:: Data for this task

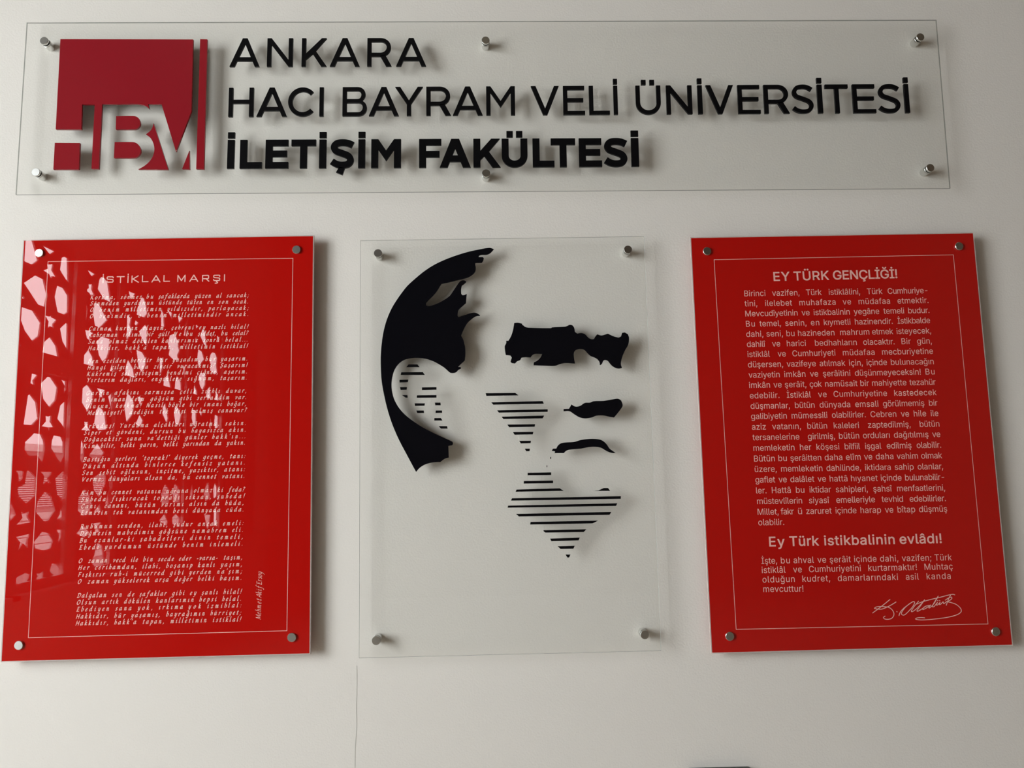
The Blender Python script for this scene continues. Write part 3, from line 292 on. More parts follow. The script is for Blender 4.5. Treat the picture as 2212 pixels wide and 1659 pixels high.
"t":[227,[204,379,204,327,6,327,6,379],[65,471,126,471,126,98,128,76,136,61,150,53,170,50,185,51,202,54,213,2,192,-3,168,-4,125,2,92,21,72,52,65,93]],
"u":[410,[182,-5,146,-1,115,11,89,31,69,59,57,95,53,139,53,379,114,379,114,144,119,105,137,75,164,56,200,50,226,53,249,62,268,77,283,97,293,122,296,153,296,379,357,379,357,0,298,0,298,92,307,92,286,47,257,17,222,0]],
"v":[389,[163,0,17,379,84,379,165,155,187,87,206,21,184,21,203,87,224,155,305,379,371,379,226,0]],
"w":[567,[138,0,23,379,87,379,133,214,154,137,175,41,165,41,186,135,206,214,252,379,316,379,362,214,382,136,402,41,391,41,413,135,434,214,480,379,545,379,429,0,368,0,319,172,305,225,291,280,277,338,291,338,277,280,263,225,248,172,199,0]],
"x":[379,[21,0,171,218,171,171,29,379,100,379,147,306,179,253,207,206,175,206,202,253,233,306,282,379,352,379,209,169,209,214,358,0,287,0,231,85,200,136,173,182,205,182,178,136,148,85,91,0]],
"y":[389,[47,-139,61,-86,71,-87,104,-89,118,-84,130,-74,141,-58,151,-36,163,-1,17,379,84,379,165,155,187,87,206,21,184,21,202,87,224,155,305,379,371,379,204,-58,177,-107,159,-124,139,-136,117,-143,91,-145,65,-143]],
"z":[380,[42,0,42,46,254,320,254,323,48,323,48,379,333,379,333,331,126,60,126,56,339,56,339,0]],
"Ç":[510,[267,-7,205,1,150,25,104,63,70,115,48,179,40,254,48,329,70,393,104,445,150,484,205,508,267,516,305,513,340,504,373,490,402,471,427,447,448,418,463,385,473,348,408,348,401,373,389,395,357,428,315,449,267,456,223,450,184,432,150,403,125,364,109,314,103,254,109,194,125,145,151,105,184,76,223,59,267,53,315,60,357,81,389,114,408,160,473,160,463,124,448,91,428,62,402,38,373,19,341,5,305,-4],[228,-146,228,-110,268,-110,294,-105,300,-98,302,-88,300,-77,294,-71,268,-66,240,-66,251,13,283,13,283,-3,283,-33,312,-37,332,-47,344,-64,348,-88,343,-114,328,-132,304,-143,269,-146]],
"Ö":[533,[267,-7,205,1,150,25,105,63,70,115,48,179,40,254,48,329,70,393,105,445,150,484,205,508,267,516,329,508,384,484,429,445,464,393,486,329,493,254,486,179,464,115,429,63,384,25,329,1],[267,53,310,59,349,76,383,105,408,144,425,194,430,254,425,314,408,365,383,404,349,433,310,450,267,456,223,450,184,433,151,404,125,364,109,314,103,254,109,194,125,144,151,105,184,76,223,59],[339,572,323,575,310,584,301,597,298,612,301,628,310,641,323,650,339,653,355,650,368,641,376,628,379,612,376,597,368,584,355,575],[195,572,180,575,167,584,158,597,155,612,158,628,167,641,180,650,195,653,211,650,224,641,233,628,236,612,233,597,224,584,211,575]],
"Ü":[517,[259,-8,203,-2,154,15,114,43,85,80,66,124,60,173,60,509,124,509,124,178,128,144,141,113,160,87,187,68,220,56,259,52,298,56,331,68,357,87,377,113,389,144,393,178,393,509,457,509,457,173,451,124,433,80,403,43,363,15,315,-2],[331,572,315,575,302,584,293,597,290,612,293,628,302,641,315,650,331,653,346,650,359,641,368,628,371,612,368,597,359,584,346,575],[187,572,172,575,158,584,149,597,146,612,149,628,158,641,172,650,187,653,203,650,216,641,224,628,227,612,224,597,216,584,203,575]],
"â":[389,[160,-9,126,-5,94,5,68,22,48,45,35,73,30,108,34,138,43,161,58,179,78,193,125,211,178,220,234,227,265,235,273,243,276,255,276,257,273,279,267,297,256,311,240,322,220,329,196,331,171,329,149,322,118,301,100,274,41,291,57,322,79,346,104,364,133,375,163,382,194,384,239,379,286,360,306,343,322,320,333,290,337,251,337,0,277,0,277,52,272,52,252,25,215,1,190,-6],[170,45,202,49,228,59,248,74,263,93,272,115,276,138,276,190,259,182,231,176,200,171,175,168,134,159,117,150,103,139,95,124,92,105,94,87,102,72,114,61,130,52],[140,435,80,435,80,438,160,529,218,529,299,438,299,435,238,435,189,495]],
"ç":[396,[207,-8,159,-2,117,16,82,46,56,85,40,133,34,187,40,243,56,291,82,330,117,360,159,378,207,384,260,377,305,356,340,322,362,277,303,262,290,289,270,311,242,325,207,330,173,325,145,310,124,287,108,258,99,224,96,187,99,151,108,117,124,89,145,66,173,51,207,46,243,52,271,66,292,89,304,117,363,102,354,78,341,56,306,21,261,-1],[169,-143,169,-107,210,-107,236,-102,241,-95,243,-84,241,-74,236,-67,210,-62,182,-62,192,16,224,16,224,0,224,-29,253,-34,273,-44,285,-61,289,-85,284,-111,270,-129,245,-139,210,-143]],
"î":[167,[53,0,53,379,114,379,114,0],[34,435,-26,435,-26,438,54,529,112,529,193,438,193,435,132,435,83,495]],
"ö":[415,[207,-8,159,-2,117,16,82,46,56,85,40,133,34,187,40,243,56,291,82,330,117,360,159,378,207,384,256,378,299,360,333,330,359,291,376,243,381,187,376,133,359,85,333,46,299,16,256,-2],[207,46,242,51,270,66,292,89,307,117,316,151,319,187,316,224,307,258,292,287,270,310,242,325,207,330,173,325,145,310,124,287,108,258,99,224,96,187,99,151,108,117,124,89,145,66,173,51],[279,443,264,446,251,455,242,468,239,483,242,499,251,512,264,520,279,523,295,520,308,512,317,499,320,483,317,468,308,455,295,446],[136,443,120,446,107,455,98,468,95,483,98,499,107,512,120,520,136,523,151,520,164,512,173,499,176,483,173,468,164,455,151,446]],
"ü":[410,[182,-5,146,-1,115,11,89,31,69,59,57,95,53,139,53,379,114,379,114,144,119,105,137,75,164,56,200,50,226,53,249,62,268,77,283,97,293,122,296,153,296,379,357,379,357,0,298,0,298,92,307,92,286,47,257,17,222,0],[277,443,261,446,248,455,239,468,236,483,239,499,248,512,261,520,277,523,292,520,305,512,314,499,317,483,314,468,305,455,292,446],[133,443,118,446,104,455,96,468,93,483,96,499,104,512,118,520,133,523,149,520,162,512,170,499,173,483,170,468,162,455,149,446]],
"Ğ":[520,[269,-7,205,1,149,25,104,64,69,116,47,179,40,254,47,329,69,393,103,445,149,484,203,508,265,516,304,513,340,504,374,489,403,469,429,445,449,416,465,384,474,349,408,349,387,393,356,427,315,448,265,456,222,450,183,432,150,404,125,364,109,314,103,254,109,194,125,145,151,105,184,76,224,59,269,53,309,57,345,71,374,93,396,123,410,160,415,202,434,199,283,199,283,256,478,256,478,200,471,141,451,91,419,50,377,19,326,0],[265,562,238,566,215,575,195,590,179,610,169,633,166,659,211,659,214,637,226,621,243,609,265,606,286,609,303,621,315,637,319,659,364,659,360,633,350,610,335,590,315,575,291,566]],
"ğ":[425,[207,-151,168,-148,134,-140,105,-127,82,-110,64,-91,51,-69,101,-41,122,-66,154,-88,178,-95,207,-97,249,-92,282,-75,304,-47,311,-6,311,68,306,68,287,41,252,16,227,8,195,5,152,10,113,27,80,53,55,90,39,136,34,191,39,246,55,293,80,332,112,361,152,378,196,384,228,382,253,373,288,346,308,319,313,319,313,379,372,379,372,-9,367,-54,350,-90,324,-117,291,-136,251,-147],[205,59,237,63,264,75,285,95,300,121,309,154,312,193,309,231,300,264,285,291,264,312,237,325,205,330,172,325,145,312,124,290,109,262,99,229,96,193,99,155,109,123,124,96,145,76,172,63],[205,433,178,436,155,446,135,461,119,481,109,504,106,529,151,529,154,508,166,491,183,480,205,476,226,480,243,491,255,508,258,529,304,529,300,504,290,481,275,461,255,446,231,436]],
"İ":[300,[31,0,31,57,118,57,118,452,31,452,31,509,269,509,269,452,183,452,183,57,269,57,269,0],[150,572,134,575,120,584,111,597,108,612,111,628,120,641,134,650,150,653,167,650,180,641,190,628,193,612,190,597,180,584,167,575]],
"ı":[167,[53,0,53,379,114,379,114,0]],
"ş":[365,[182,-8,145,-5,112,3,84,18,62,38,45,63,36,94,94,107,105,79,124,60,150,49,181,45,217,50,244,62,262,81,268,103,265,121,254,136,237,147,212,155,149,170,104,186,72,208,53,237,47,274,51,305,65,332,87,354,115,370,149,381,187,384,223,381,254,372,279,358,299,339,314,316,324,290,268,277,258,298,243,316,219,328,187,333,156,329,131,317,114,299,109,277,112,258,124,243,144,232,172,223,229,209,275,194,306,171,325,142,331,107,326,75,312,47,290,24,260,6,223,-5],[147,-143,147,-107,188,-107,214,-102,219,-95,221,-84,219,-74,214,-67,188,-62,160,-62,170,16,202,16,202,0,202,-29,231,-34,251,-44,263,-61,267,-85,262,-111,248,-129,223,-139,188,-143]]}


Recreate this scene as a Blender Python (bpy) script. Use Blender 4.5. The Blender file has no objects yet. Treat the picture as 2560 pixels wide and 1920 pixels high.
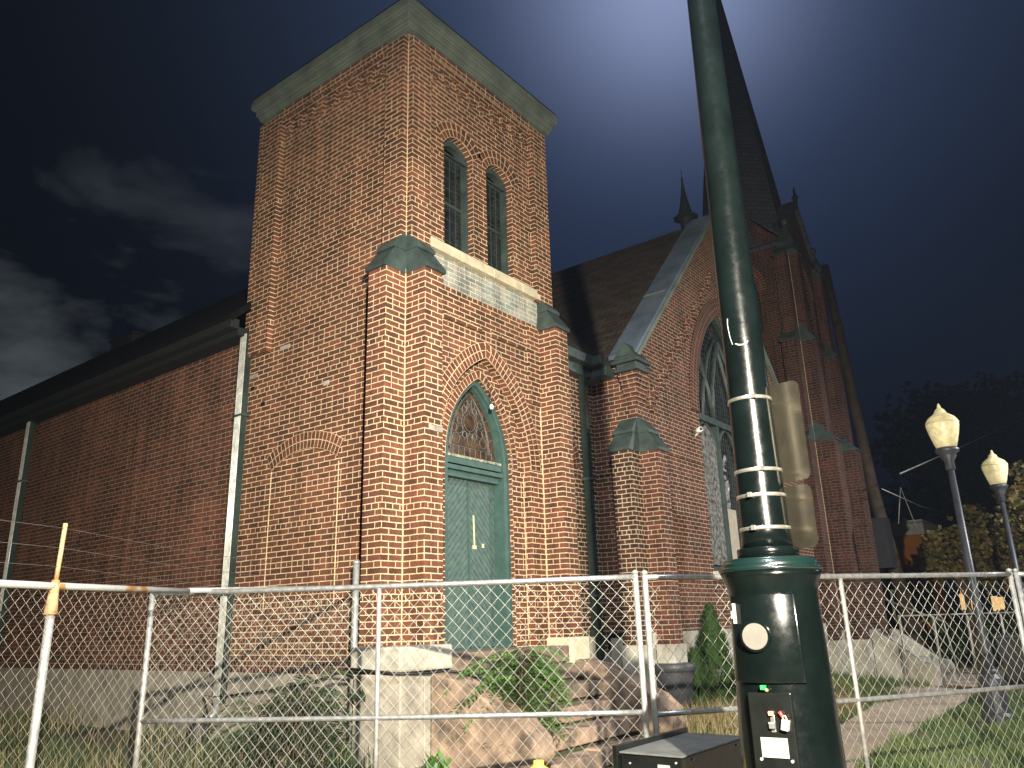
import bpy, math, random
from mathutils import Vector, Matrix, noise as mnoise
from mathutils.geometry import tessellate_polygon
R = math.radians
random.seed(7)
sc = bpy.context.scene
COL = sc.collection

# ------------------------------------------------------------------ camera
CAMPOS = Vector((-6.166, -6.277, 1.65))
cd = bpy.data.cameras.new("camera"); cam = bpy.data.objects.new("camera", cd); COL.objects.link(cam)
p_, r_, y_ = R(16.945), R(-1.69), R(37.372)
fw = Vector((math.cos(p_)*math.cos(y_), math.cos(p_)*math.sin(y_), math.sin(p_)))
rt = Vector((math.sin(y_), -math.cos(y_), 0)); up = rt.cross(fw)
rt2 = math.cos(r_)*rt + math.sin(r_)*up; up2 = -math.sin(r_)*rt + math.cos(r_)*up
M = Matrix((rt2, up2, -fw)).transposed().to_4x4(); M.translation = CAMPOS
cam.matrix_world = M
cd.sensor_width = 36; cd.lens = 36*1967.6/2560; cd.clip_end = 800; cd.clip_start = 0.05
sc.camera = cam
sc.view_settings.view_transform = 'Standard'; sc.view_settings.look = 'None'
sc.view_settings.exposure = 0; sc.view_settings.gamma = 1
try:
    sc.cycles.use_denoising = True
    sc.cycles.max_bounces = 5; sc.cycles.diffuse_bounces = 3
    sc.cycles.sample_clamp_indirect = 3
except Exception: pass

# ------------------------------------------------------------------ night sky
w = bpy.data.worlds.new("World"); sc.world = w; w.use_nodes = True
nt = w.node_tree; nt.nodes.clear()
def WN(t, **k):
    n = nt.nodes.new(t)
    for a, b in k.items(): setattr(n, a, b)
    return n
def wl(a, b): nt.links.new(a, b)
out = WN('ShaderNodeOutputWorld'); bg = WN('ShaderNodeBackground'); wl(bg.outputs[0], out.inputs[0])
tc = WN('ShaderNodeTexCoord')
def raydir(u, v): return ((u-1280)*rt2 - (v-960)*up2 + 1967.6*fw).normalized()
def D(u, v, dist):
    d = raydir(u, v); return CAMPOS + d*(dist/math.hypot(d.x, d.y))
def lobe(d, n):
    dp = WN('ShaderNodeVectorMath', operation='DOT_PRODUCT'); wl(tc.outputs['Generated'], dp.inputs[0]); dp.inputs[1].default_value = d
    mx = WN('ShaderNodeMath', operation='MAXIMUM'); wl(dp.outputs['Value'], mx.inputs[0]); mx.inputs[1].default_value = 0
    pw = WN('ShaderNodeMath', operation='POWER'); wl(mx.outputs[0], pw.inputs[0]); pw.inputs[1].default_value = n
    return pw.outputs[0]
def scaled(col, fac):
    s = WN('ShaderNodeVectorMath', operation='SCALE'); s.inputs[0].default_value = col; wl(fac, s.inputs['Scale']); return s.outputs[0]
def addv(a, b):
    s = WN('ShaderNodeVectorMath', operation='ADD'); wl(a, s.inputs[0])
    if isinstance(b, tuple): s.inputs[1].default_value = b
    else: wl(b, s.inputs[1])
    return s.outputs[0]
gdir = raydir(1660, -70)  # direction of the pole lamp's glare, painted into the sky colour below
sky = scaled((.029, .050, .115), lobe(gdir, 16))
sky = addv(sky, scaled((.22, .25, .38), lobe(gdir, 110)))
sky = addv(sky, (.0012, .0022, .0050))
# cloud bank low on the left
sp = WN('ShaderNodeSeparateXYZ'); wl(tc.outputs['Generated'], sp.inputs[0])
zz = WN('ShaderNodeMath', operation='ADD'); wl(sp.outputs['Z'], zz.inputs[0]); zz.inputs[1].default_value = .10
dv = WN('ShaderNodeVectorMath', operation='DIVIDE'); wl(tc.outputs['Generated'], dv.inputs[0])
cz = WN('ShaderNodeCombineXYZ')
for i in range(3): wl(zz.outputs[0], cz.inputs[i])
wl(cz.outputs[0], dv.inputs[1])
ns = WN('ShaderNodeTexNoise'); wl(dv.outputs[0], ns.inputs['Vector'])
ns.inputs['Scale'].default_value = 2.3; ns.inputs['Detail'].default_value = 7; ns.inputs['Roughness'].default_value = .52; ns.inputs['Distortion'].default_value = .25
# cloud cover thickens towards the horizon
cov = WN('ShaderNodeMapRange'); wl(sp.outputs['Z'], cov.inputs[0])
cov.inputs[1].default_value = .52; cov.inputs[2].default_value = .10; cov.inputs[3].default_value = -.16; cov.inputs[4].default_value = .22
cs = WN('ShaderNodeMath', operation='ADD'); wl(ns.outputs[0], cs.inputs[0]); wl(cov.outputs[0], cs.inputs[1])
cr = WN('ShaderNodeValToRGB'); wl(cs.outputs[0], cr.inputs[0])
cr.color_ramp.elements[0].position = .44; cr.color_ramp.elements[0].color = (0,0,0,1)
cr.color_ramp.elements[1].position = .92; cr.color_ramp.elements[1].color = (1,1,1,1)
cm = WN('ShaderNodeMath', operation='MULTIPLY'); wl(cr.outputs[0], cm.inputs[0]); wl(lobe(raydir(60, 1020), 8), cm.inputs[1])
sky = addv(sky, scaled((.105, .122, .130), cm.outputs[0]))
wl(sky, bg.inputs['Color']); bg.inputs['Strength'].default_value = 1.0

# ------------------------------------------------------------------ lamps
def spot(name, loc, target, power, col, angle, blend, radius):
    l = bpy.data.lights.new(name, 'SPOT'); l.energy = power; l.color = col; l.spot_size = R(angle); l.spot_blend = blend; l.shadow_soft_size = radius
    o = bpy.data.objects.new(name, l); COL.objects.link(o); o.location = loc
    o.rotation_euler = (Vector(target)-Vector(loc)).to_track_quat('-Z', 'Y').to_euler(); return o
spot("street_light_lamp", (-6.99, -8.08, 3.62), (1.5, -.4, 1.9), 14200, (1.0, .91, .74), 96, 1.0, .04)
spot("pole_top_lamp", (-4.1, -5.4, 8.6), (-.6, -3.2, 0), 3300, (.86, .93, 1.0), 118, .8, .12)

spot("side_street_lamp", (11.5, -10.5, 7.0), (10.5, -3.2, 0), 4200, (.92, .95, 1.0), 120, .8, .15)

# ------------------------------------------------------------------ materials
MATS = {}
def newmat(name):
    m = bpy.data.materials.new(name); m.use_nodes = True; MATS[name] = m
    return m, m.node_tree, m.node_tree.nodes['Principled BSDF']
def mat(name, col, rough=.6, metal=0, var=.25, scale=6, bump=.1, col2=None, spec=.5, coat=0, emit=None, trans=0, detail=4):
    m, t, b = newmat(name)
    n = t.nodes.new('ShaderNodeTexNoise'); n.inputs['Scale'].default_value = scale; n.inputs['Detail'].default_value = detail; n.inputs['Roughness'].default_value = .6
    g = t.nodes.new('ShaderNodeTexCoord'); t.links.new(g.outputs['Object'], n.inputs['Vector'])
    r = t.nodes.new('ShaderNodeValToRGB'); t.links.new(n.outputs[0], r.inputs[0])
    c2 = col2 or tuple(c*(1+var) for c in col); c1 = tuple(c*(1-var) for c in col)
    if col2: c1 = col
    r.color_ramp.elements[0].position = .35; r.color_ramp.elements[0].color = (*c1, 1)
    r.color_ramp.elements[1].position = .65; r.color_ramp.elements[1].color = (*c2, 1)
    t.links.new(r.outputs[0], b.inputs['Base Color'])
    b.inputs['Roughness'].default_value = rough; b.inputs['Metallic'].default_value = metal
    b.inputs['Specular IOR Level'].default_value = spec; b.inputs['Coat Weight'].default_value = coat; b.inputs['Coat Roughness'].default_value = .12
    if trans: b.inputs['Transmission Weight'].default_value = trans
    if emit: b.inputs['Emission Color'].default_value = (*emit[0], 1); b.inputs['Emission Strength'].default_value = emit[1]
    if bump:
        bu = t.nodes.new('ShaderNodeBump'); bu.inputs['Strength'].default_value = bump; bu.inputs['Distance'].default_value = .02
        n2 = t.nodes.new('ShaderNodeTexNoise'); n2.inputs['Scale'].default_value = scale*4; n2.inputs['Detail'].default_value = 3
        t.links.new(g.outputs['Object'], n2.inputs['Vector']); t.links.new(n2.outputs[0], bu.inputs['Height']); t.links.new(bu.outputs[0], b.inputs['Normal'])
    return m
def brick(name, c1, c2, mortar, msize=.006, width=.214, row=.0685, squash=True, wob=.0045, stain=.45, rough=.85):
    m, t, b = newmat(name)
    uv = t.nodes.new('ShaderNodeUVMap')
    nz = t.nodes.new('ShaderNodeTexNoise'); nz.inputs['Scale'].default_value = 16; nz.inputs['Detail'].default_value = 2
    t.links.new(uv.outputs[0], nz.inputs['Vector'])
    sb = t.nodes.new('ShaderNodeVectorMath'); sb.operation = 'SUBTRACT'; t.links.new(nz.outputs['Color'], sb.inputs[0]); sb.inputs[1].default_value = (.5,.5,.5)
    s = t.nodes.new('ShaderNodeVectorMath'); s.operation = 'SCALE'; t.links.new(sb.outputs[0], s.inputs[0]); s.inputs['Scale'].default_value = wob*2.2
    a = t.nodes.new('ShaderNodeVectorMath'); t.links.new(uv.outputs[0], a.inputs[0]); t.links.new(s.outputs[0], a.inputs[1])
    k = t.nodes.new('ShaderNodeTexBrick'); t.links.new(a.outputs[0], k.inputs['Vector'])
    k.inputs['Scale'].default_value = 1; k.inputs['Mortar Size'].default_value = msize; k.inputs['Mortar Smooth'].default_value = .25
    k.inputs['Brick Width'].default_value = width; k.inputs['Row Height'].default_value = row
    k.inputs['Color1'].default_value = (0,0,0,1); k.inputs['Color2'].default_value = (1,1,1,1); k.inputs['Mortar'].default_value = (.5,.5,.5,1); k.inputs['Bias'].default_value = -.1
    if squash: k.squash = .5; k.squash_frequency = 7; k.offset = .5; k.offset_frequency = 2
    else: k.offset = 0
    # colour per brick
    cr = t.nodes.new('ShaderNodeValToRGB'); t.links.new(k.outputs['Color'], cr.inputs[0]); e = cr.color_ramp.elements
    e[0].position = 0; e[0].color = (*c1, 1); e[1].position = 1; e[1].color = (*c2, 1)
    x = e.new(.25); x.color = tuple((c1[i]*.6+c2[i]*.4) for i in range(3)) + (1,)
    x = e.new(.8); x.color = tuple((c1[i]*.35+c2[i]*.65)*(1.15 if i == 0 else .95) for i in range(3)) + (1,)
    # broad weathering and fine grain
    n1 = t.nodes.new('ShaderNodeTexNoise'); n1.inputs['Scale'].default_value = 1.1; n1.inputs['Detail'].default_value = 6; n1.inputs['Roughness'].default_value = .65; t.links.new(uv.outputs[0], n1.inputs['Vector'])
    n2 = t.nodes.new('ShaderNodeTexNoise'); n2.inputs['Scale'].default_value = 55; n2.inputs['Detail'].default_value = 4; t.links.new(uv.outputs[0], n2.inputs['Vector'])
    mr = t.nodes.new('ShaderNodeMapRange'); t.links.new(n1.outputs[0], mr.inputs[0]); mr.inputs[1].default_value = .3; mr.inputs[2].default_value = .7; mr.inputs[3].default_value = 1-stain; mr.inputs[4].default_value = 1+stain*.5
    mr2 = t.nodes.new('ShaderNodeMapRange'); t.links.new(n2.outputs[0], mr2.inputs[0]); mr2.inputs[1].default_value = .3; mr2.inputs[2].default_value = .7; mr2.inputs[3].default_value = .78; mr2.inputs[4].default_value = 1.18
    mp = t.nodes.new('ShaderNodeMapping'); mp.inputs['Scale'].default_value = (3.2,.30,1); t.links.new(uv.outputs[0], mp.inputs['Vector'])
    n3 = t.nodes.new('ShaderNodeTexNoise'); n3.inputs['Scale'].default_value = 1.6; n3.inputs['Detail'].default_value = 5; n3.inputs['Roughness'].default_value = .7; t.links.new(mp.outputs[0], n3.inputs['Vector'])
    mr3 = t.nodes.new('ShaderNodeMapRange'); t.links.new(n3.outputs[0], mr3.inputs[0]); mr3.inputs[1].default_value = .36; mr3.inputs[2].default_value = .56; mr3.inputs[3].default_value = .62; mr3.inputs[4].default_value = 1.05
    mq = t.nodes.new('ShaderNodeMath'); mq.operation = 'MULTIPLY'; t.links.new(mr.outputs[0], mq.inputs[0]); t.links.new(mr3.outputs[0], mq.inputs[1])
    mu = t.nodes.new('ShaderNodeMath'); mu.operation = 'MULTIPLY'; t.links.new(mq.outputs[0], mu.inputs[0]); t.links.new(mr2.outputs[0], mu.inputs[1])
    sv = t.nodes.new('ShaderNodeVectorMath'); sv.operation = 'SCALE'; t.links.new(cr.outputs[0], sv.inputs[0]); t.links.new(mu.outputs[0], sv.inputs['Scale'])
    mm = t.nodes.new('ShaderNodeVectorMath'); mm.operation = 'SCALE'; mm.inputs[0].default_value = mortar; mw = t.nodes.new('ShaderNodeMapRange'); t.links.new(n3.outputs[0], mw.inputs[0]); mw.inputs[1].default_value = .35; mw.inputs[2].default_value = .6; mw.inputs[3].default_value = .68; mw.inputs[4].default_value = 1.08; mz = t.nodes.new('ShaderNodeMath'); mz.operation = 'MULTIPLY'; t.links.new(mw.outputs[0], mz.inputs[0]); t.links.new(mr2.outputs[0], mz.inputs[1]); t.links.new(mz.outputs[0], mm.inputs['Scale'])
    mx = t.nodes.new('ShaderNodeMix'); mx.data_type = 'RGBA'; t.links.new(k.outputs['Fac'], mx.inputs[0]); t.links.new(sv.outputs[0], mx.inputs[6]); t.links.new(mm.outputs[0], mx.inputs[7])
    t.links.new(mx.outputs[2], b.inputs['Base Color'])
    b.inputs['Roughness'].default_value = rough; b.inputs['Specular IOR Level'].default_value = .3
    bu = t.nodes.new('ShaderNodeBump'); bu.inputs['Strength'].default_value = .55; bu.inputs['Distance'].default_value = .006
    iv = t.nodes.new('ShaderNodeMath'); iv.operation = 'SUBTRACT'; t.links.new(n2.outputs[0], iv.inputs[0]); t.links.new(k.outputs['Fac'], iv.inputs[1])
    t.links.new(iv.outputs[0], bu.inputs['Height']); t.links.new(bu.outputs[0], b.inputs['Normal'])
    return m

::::

Task prompt:
From the line with "Recreate this scene" to the line with "COL = sc.collection", set down those lines word for word and only those, counting both ends. Pictures stay out of the copy.

The response:
Recreate this scene as a Blender Python (bpy) script. Use Blender 4.5. The Blender file has no objects yet. Treat the picture as 2560 pixels wide and 1920 pixels high.
import bpy, math, random
from mathutils import Vector, Matrix, noise as mnoise
from mathutils.geometry import tessellate_polygon
R = math.radians
random.seed(7)
sc = bpy.context.scene
COL = sc.collection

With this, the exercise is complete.